(Опять любовь: дрочить в начале четвертого (он, конечно, уже отвел ее домой?), спальня жаркая, как пекарня, выпивка закончилась, не научивши, как встретить завтрашний день и другие дни, и привычная боль, как дизентерия…)
Это, конечно, стихи о ревности и стихи тоже яростные, страстные, беспощадные, да и безжалостные. Себя ведь жалеть не станешь, по крайней мере — в стихах. Скорее слышится, вопреки всему, всем изменам и всем страданьям, жалость к «ней», к «героине».
(Кто-то другой щупает эту грудь и… cunt. [грубейшее опять-таки слово, которое, если уж сохранять стиль оригинала, пришлось бы перевести, ну, например, как «елда»]. Кто-то другой щупает эту грудь и елду, кто-то другой тонет в этом широко распахнутом взгляде, я же, якобы, ничего не знаю, или нахожу это смешным, или, будто бы, мне наплевать. Даже…).
После этого «даже» стихотворение, начатое еще в 1975 году, оборвалось; лишь четыре года спустя Ларкину удалось продолжение, причем продолжение типично ларкиновское, переводящее разговор в иную плоскость, в данном случае — от конкретной ситуации к «абстрактным», очень не простым для понимания выводам:
(Даже… но зачем облекать это в слова?

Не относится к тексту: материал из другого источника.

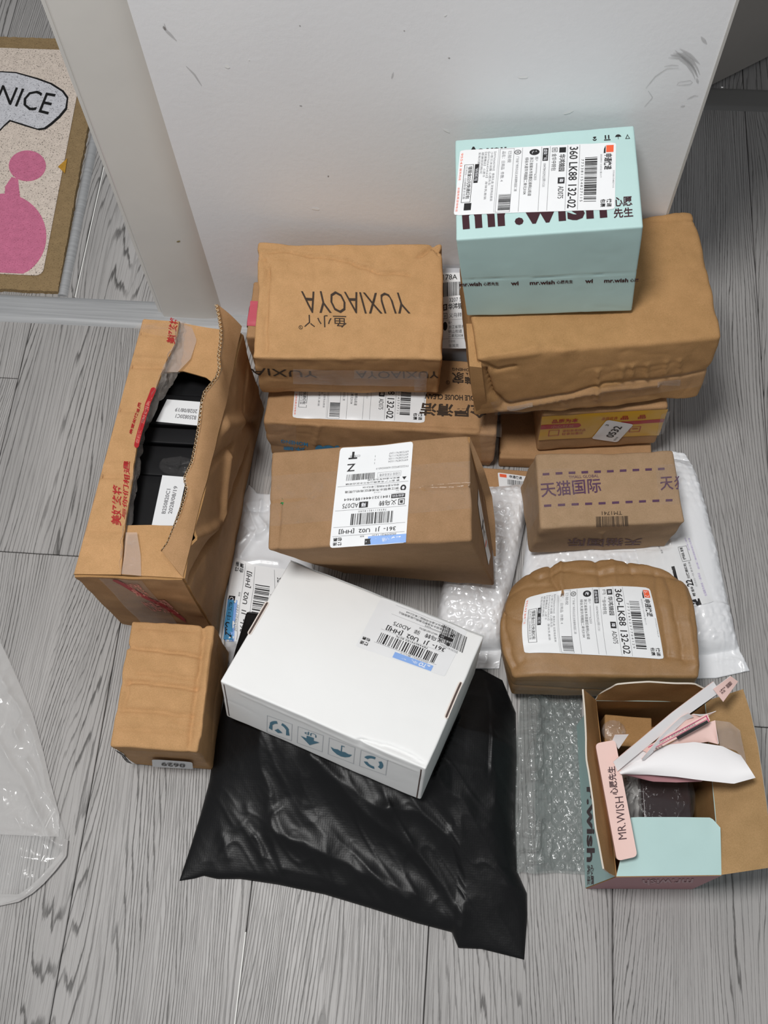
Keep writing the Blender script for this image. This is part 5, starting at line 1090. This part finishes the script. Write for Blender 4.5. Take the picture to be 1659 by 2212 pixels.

Лучше выдели этот элемент, который раскидывается [развертывается] сквозь другие жизни, как дерево, и в известном смысле правит ими, и скажи, почему это никогда не работало в моем случае. Это как-то связано с давним насилием, и неправильными наградами, и надменной вечностью).
Обратим, прежде всего, внимание на типичную для Ларкина элегантность рифмовки и строфики, с этой пятой строчкой в строфе, рифмующей с двумя другими пятыми строчками в других строфах. Что же это за элемент, однако, который «правит» другими жизнями (направляет, и в то же время качает, колеблет их — to sway глагол многозначный, включающий в себя все эти смыслы)? Проще всего сказать, наверное, что это — любовь, но, с другой стороны, слово это неслучайно не произнесено. Что-то есть, во всяком случае, что раскидывается, и растет «сквозь» другие жизни, как дерево — дерево само по себе, конечно, символ сильнейший, «древо жизни» под тоже не названным, но сквозь строчки как будто проступающим небом, — и колышется всей своей листвою, и колышет, и придает, значит, движение, и уверенность, и покой этим «другим жизням», всем жизням, может быть, кроме «моей». Почему? Ответ понятнее, хотя и он, по-своему, загадочен, прежде всего потому, что никакому такому «насилию» Ларкин, насколько нам известно, ни в детстве, ни после не подвергался… «Надменная вечность» же «прочитывается», по-видимому, достаточно просто — как писал обожаемый Ларкиным в юности Йейтс, следует выбирать между совершенством жизни и совершенством искусства (буквально — работы, или созидания, perfection of the life or of the work). Выбрав второе, ты теряешь право на «небесное обиталище», и ничего не остается тебе, как «яриться во мраке», например — во мраке раскаленной спальной комнаты в десять минут четвертого. У Ларкина речь идет, конечно, не о том «совершенстве жизни», которое приводит к «небесному обиталищу», но о совершенстве «просто жизни», о «древесном», «растущем» и «органическом» в ней, о том, что у «других» получается, у выбравшего «надменную вечность» получается очень редко. Раньше я плевал на жизнь и заботился только о совершенстве искусства, говорил он незадолго до смерти своему будущему биографу Эндрю Моушну (Andrew Motion), теперь, когда искусство меня покинуло, у меня осталась лишь разбитая жизнь. Но возможны, конечно, и совсем иные прочтения; «надменная вечность», во всяком случае, стоит над этими стихами как неупомянутое в них и к ним, к нам, равнодушное небо, как «ясная ирония безжалостной лазури» из знаменитой строчки Малларме, которую Ларкин, при всем его безразличии к «иностранной поэзии», тоже, наверное, знал.